Sales vs Production: Sales Strikes Back!

On Friday I started a conversation on The title of the thread is Sales vs Production: Sales Strikes Back! Print Planet is a really neat print discussion board since it's mostly real people doing real work. It seems to me that it has lots of prepress and production people sharing, asking, answering and of course screeding.

Here are the words that got under my skin:
"Our sales schleps are so lazy that they don't even call the client to get printing specs anymore... just send the files to prepress and have them preflight it and tell us what's on the disk. Refresh my memory, but what the hell does a sales rep actually do? They don't pick up files anymore, they don't deliver proofs now that their atrophied brains have figured out what a PDF can do, they don't do press checks unless they're right after lunch which is usually when they drag their lazy carcasses into work, and they don't deliver the printing when it's done! Call me crazy, but I think I could do that too!"
So I said:
So . . . dear friends in production:
The sales process and the sales and CSR's who manage that process are the only people who bring in money. Everyone else is spending money. Sorry, but that "lazy sales schlep" is paying everyone's salary.
then blah, blah, blah, then I said
Give me a break !
Then he said and I said and .... If you have a little time, I think it's worth the click

Anyway, after a couple of back and forths, someone else got to an idea that makes some real sense moving sales into the 21st century.
I believe that digital pre-press skills combined with a CSR's communication skills is the perfect meld. Paramount to this however is the ability to actually complete the job. If a CSR/Digital worker has great communication and organizational skills but can not do the desktop work necessary to properly and efficiently produce a final piece, there is no product and no sale.

On the other hand if a desktop operator is moved into the position of a CSR/Digital worker and has adequate communication skills and can create consistently high quality product, you have a sale.
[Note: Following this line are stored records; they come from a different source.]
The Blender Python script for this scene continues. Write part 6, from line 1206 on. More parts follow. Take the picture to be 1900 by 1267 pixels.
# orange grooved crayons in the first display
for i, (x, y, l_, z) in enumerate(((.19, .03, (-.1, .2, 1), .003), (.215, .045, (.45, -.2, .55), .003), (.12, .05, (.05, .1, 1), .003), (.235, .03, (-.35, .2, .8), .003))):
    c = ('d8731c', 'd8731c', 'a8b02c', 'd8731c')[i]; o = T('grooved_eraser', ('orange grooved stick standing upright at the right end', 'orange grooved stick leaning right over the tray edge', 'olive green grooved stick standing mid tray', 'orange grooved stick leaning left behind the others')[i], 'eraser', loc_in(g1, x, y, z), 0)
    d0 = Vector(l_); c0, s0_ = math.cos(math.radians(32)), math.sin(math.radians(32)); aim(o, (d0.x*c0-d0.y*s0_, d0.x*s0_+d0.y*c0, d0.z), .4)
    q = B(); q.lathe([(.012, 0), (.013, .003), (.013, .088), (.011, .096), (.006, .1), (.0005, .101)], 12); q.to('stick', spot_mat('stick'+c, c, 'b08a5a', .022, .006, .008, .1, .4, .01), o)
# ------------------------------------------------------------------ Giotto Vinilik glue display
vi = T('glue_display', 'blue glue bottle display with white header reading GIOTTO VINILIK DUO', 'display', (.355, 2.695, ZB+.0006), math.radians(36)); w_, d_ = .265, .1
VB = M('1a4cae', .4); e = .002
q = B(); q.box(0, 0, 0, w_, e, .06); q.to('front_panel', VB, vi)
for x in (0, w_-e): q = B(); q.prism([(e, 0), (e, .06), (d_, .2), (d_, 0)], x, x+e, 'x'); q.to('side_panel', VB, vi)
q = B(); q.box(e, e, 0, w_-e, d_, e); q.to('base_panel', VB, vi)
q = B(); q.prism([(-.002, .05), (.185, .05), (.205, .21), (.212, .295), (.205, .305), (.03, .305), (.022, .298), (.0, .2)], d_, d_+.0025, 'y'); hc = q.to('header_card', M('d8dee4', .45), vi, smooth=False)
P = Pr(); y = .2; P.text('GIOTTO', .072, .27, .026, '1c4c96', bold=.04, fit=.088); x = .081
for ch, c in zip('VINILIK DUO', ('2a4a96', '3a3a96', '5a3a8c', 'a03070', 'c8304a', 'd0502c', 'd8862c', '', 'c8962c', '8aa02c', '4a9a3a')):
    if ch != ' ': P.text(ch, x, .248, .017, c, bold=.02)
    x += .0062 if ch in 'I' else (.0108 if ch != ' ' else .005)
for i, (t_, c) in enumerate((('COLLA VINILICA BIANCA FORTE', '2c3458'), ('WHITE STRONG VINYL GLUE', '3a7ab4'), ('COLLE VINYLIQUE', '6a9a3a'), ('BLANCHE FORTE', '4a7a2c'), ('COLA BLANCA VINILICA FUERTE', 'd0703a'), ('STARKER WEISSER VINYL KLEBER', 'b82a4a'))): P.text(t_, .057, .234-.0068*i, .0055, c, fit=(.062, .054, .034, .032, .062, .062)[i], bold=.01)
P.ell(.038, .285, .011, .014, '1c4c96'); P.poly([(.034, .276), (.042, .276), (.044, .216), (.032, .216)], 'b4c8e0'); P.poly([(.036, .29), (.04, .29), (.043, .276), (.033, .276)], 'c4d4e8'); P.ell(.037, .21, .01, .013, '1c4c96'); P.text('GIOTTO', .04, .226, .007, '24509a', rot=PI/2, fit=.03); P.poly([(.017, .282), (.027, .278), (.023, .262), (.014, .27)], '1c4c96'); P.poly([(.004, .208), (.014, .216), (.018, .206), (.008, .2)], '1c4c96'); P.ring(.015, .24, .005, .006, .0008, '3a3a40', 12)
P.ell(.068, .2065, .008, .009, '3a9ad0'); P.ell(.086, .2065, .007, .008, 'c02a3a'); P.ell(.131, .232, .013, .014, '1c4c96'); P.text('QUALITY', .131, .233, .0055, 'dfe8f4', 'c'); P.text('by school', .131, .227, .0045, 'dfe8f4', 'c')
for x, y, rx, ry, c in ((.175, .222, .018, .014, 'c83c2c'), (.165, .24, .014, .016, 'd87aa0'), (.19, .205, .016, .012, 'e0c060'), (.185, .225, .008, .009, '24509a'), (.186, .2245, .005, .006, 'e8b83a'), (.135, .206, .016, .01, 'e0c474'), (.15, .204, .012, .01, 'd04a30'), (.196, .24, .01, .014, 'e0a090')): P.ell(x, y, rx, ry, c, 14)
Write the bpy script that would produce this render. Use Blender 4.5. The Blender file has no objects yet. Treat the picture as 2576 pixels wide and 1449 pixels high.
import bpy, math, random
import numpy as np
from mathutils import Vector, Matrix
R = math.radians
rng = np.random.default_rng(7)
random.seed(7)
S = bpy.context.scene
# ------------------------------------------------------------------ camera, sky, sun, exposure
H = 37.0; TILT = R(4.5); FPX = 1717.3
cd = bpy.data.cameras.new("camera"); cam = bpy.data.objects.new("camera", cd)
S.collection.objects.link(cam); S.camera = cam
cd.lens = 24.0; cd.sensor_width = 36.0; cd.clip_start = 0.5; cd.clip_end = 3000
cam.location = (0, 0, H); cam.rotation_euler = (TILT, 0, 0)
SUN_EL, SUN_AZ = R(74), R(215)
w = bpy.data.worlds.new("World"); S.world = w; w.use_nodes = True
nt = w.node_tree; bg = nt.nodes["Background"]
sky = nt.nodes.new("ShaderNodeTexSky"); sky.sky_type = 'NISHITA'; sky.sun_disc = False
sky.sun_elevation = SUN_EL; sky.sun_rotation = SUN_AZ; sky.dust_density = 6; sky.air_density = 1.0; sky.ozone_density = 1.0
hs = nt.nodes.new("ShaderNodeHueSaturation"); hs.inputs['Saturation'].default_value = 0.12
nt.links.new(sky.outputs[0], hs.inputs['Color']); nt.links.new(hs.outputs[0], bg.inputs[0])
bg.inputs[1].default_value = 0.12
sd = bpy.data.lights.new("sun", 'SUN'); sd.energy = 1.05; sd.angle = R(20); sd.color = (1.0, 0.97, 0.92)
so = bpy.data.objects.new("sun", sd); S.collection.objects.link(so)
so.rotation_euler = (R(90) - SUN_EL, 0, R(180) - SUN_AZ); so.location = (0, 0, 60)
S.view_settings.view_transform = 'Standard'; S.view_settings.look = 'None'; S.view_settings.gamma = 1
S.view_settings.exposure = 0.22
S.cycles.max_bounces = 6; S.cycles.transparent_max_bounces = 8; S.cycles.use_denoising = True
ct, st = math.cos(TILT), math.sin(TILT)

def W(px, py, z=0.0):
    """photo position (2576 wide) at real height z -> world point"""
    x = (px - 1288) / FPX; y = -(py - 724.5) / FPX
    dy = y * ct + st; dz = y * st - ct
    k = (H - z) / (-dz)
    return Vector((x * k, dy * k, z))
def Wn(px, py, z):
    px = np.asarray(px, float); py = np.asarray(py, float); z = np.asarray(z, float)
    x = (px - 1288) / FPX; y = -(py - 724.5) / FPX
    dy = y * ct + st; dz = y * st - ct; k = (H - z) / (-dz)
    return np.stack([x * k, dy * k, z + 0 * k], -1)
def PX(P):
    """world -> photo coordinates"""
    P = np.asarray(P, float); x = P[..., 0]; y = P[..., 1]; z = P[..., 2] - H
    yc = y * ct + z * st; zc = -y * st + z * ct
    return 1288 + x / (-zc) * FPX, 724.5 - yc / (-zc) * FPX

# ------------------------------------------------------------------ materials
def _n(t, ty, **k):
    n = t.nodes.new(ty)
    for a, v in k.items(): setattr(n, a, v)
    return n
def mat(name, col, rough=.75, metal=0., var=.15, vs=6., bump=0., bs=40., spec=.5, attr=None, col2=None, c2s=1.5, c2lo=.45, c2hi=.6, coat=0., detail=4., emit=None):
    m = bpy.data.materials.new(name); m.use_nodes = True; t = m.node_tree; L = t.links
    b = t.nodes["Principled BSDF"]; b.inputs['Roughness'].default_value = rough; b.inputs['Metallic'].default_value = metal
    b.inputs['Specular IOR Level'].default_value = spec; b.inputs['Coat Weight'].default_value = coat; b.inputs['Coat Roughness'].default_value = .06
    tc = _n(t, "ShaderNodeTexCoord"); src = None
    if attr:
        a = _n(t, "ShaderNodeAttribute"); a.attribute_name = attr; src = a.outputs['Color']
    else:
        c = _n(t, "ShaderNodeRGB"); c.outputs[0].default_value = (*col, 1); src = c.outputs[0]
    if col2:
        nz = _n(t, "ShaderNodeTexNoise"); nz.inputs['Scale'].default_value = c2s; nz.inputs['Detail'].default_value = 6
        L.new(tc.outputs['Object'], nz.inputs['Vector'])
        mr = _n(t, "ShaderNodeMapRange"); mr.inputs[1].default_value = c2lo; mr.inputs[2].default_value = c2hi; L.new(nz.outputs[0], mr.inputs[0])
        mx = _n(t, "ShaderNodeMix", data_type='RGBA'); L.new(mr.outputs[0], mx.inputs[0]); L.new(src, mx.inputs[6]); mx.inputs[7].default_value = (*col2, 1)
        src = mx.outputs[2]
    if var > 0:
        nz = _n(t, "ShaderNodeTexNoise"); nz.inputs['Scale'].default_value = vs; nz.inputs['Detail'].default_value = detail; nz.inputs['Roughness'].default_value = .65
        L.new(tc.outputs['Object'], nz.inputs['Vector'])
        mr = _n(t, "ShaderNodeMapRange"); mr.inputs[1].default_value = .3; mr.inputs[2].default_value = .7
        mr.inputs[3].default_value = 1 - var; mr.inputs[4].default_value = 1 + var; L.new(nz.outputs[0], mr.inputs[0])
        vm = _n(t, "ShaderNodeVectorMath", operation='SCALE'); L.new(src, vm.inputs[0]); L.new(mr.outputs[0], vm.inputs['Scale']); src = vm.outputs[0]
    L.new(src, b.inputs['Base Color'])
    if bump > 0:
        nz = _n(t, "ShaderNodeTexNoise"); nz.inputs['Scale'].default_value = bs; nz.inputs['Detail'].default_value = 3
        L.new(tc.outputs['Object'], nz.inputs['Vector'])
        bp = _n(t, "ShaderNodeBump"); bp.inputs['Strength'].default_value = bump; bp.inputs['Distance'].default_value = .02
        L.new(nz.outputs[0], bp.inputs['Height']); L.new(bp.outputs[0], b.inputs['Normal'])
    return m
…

In short, I believe that the digital age of printing has consolidated, and continues to consolidate, skills into the hands of less and less people.

Ten years ago the thought of a midsize shop running with 2 Pre-press employees per shift was ridiculous, computers changed that. The next stage of automation is fast approaching and those workers with computer skills and a willingness to engage and guide customers may be in the best position to benefit.